Dès les premières notes de S3NS , on reconnait cette sonorité particulière de la trompette, ces inflexions en quarts de ton, ces arabesques qui viennent de l’Orient… Et pourtant, Ibrahim Maalouf se renouvelle. C’est tout à fait lui, mais avec une épice venue d’ailleurs, d’Amérique latine. Pour ce onzième album studio, il s’est tourné vers l’afro-cubain. A ses côtés, les pianistes Harold López-Nussa, Roberto Fonseca, Alfredo Rodriguez, le sax Irving Acao, la violoniste et chanteuse Yilian Cañizares. Et ça déménage ferme avec ses trois Belges qui l’accompagnent quasi toujours : Eric Legnini, François Delporte et Stéphane Galland.
Ibrahim fait toujours brûler la flamme du jazz mais il l’accompagne d’une énergie rock, d’acidité pop, de rythmes de salsa, de rumba, de calypso. Les puristes diront, une fois de plus, qu’Ibrahim Maalouf n’est pas un vrai artiste jazz, qu’il fait plutôt de la variété. Peut-être, mais qu’importent les étiquettes : cet album enthousiasme comme la plupart de ses précédents, émeut et donne envie de bouger, de vivre à temps plein. N’est-ce pas le mieux qu’on puisse demander à un artiste ?
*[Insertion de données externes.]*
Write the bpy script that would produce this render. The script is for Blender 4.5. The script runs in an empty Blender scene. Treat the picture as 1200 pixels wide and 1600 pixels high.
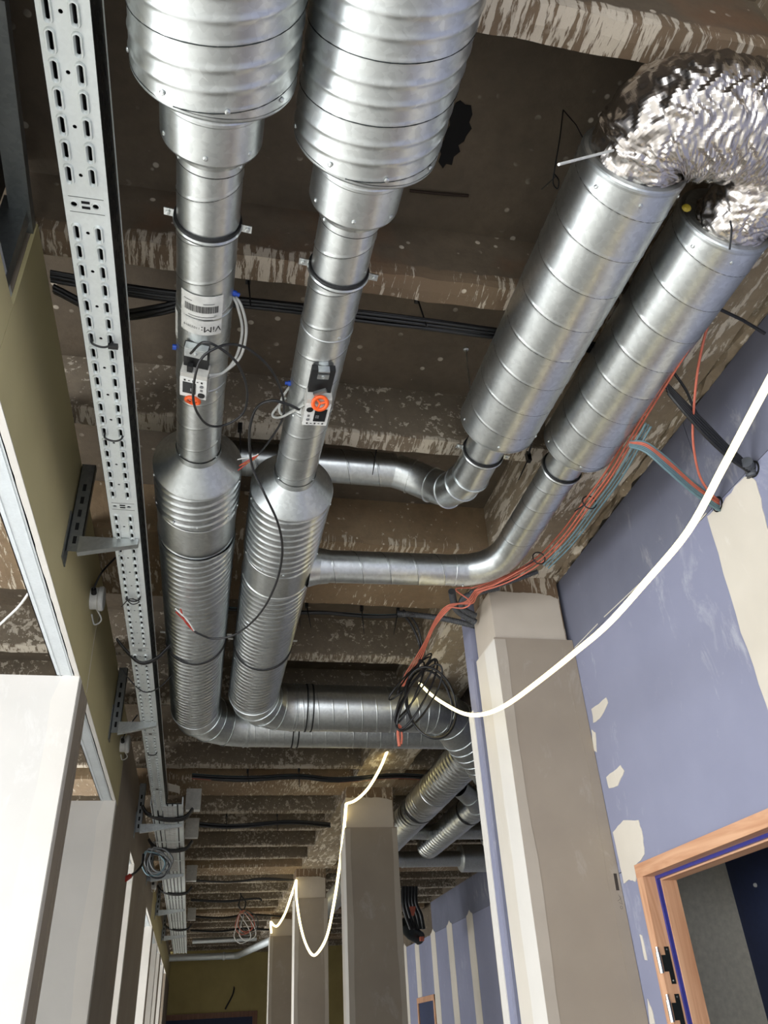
import bpy, bmesh, math, random
from math import sin, cos, pi, radians, atan2, sqrt, floor, exp
from mathutils import Vector, Matrix, noise
random.seed(7)
C = bpy.context.scene.collection
scn = bpy.context.scene

# ------------------------------------------------------------------ camera
CM = ((0.97882783, 0.19313464, -0.06778704), (-0.19798259, 0.80929035, -0.5530389), (-0.05195157, 0.55475052, 0.83039322))
FPX = 1242.4
EYE = Vector((0, 0, 1.5))
cam = bpy.data.cameras.new('camera')
cam.sensor_fit = 'VERTICAL'; cam.sensor_height = 24.0; cam.lens = 24.0 * FPX / 1600.0
cam.clip_start = 0.05; cam.clip_end = 200
co = bpy.data.objects.new('camera', cam); C.objects.link(co)
R = Matrix(((CM[0][0], CM[0][2], -CM[0][1]), (CM[1][0], CM[1][2], -CM[1][1]), (CM[2][0], CM[2][2], -CM[2][1])))
co.matrix_world = Matrix.Translation(EYE) @ R.to_4x4()
scn.camera = co
# ------------------------------------------------------------------ world, lights, exposure
w = bpy.data.worlds.new('world'); scn.world = w; w.use_nodes = True
w.node_tree.nodes['Background'].inputs[0].default_value = (0.75, 0.87, 1.0, 1)
w.node_tree.nodes['Background'].inputs[1].default_value = 0.6
def area(name, loc, target, sx, sy, power, col):
    l = bpy.data.lights.new(name, 'AREA'); l.shape = 'RECTANGLE'; l.size = sx; l.size_y = sy; l.energy = power; l.color = col
    o = bpy.data.objects.new(name, l); C.objects.link(o); o.location = loc
    o.rotation_euler = (Vector(target) - Vector(loc)).to_track_quat('-Z', 'Y').to_euler()
    return o
# daylight standing in the window openings of the left facade and of the wall behind the camera
DAY = (0.93, 0.96, 1.0)
for i, yy in enumerate((-1.2, 3.2, 7.6, 12.0, 16.4, 20.8)):
    area('window_daylight', (-4.02, yy, 1.75), (0, yy + (0.8 if i == 0 else 0), -.6), 3.4, 2.3, (330, 350, 430, 470, 500, 540)[i], DAY)
area('window_daylight', (-1.0, -2.95, 1.7), (-0.6, 1.5, 0.0), 5.0, 2.4, 230, DAY)
scn.view_settings.view_transform = 'Standard'
scn.view_settings.look = 'None'
scn.view_settings.gamma = 1.0
scn.view_settings.use_curve_mapping = False
scn.view_settings.exposure = -0.18

# ------------------------------------------------------------------ small helpers
def ray(px, py):
    a, b = (px - 600) / FPX, -(py - 800) / FPX
    return Vector([CM[i][0] * a + CM[i][1] + CM[i][2] * b for i in range(3)])
def on(px, py, ax, v):
    r = ray(px, py); return EYE + r * ((v - EYE[ax]) / r[ax])
def V(*a): return Vector(a)

class MB:
    def __init__(s): s.v = []; s.f = []; s.sm = []
    def add(s, vs, fs, smooth=False):
        o = len(s.v); s.v += [tuple(x) for x in vs]; s.f += [tuple(i + o for i in f) for f in fs]; s.sm += [smooth] * len(fs)
        return s
    def box(s, x0, x1, y0, y1, z0, z1):
        v = [(x, y, z) for z in (z0, z1) for y in (y0, y1) for x in (x0, x1)]
        return s.add(v, [(0, 2, 3, 1), (4, 5, 7, 6), (0, 1, 5, 4), (2, 6, 7, 3), (0, 4, 6, 2), (1, 3, 7, 5)])
    def obox(s, c, ax, ay, az, hx, hy, hz):
        c = Vector(c); v = [c + ax * (hx * i) + ay * (hy * j) + az * (hz * k) for k in (-1, 1) for j in (-1, 1) for i in (-1, 1)]
        return s.add(v, [(0, 2, 3, 1), (4, 5, 7, 6), (0, 1, 5, 4), (2, 6, 7, 3), (0, 4, 6, 2), (1, 3, 7, 5)])
    def sweep(s, pts, rf, n=16, caps=True, smooth=True, up=None, s0=0.0):
        pts = [Vector(p) for p in pts]; m = len(pts)
        if not callable(rf): rr = rf; rf = lambda i, d, t: rr
        tans = []
        for i in range(m):
            a = pts[max(i - 1, 0)]; b = pts[min(i + 1, m - 1)]
            if 0 < i < m - 1: t = (pts[i] - a).normalized() + (b - pts[i]).normalized()
            else: t = b - a
            tans.append(t.normalized())
        t0 = tans[0]; u = Vector(up) if up else (Vector((0, 0, 1)) if abs(t0.z) < .9 else Vector((1, 0, 0)))
        nrm = (u - t0 * u.dot(t0)).normalized()
        vs = []; d = s0
        for i in range(m):
            if i:
                d += (pts[i] - pts[i - 1]).length
                nrm = (nrm - tans[i] * nrm.dot(tans[i])).normalized()
            bn = tans[i].cross(nrm)
            for j in range(n):
                th = 2 * pi * j / n; r = rf(i, d, th)
                vs.append(pts[i] + nrm * (cos(th) * r) + bn * (sin(th) * r))
        fs = [(i * n + j, i * n + (j + 1) % n, (i + 1) * n + (j + 1) % n, (i + 1) * n + j) for i in range(m - 1) for j in range(n)]
        s.add(vs, fs, smooth)
        if caps:
            s.add(vs[:n], [tuple(range(n))[::-1]]); s.add(vs[-n:], [tuple(range(n))])
        return s
    def lathe(s, o, d, prof, n=32, smooth=True, up=None):
        """prof: (distance along d, radius); equal consecutive pairs are split for hard edges"""
        o = Vector(o); d = Vector(d).normalized(); u = Vector(up) if up else (Vector((0, 0, 1)) if abs(d.z) < .9 else Vector((1, 0, 0)))
        a = (u - d * u.dot(d)).normalized(); b = d.cross(a)
        for (s0, r0), (s1, r1) in zip(prof[:-1], prof[1:]):
            vs = [o + d * q + a * (cos(2 * pi * j / n) * r) + b * (sin(2 * pi * j / n) * r) for q, r in ((s0, r0), (s1, r1)) for j in range(n)]
            s.add(vs, [(j, (j + 1) % n, n + (j + 1) % n, n + j) for j in range(n)], smooth)
        return s
    def poly(s, pts, ax, t):
        """flat outline pts (3-D), thickness vector t"""
        n = len(pts); t = Vector(t); p = [Vector(q) for q in pts]
        s.add(p + [q + t for q in p], [tuple(range(n)), tuple(range(2 * n - 1, n - 1, -1))] + [(i, i + n, (i + 1) % n + n, (i + 1) % n) for i in range(n)])
        return s
    def build(s, name, mat=None, parent=None, kind=None):
        me = bpy.data.meshes.new(name); me.from_pydata(s.v, [], s.f)
        me.polygons.foreach_set('use_smooth', s.sm)
        if mat: me.materials.append(mat)
        me.update()
        o = bpy.data.objects.new(name, me); C.objects.link(o)
        if parent: o.parent = parent
        if kind: o['kind'] = kind
        return o

def thing(name, label, cat, group=None, loc=None):
    """an Empty near the thing; its parts are built in world coordinates and parented with the inverse"""
    o = bpy.data.objects.new(name, None); o.empty_display_size = .05; C.objects.link(o)
    if loc is not None: o.location = loc
    o['label'] = label; o['category'] = cat
    if group: o['group'] = group
    return o
def tag(o, label, cat, group=None):
    o['label'] = label; o['category'] = cat
    if group: o['group'] = group
    return o
def fit_roots():
    """move every root Empty to the middle of what it carries, children staying where they are"""
    for r in [o for o in bpy.data.objects if o.type == 'EMPTY' and o.parent is None and 'category' in o and o.location.length < 1e-6]:
        ch = [c for c in r.children if c.type == 'MESH' and c.data.vertices]
        if not ch: continue
        lo = Vector((1e9,) * 3); hi = -lo
        for c in ch:
            for v in c.bound_box:
                for k in range(3): lo[k] = min(lo[k], v[k]); hi[k] = max(hi[k], v[k])
        b = Vector(((lo.x + hi.x) / 2, (lo.y + hi.y) / 2, lo.z))
        r.location = b
        for c in r.children: c.matrix_parent_inverse = Matrix.Translation(-b)
def smooth_path(pts, k=8):
    """Catmull-Rom through the points"""
    P = [Vector(p) for p in pts]; P = [P[0] * 2 - P[1]] + P + [P[-1] * 2 - P[-2]]; out = []
    for i in range(1, len(P) - 2):
        a, b, c, d = P[i - 1:i + 3]
        for j in range(k):
            t = j / k
            out.append(.5 * ((2 * b) + (c - a) * t + (2 * a - 5 * b + 4 * c - d) * t * t + (3 * b - a - 3 * c + d) * t ** 3))
    out.append(P[-2]); return out
def cable(pts, r, mat, name='cable', parent=None, k=8, n=8):
    return MB().sweep(smooth_path(pts, k), r, n).build(name, mat, parent)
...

La joueuse norvégienne de hardangfele (fiddle hardanger ) Benedicte Maurseth joue de cet instrument depuis l’enfance. Son album éponyme puise dans des airs traditionnels, s’inspirant du jeu des fiddlers plus âgés. Mais c’est aussi une exploration profonde du son et de la technique. Le violon hardanger a une sonorité remarquable, grâce à ses quatre cordes supplémentaires qui sonnent en harmonie et passent sous le chevalet du violon. Maurseth tire sur l’archet pour envoyer une note en harmoniques, comme un gémissement plaintif venant des bois. L’album est atmosphérique et visuellement saisissant. C’est le genre d’album à écouter profondément. Un des plus beaux albums de folk traditionnel de 2019, avec une pochette aux visuels noir et blanc sublime.